Monday, June 1, 2015

Since my previous posting was quite depressing and negative I felt it necessary to write again today to let you know that the many prayers sent up for me have been felt in an amazing way!  Two days ago I felt in almost utter despair and now, just a day and a half later, I feel completely different.  So many people and churches have lifted me and my family up in prayer and I want you all to know that I have felt the power of these answered prayers!  God has given me a renewal in my spirit today that could not have come in any other way but through Him.  Many have said that when satan knows you are allowing yourself to be used by God in a powerful way that he will fight you with everything he's got.  Today satan lost!  I know that he won't be gone forever, but he was gone from me today and I give the praise to God and thank the many people who have been praying for me.  I'll keep this short because I want to share with you part of my devotional from yesterday in "Streams in the Desert".  For those not familiar with it, it is a devotional written in 1925 with excerpts from numerous people's writings.  Yesterday's writing, although added to the book ninety years ago, and written by Louis Albert Banks, seemed like it was there for me.  I think I could have read this any other time and it would not have meant as much to me as it did yesterday...here it is.
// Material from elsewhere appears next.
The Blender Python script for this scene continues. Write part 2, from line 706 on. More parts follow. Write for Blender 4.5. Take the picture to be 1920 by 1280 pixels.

     "A man who once wrote about the salvaging of old ships stated that it was not the age of the wood from the vessel alone that improved its quality.  The straining and the twisting of the ship by the sea, the chemical reaction produced by the bilge water, and the differing cargoes also had an effect.
     Several years ago some boards and veneers cut from an oak beam from an eighty-year-old ship were exhibited at a fashionable furniture store on Broadway in New York City.  They attracted attention, because of their elegant coloring and beautiful grain.  Equally striking were some mahogany beams taken from a ship that sailed the seas sixty years ago.  The years of travel had constricted the pores of the wood and deepened its colors, so that they were as magnificent and bright as those on an antique Chinese vase.  The wood has since been used to make a cabinet that sits in a place of honor in the living room of a wealthy New York family.
     There is also a great difference between the quality of elderly people who have lived listless, self-indulgent, and useless lives and the quality of those who have sailed through rough seas, carrying cargo and burdens as servants of God, and as helpers of others.  In the latter group, not only has the stress and strain of life seeped into their lives but the aroma of the sweetness of their cargo has also been absorbed into the very pores of each fiber of their character."

1 comment:

  1. Great to hear you're back on track. Prayer works, huh?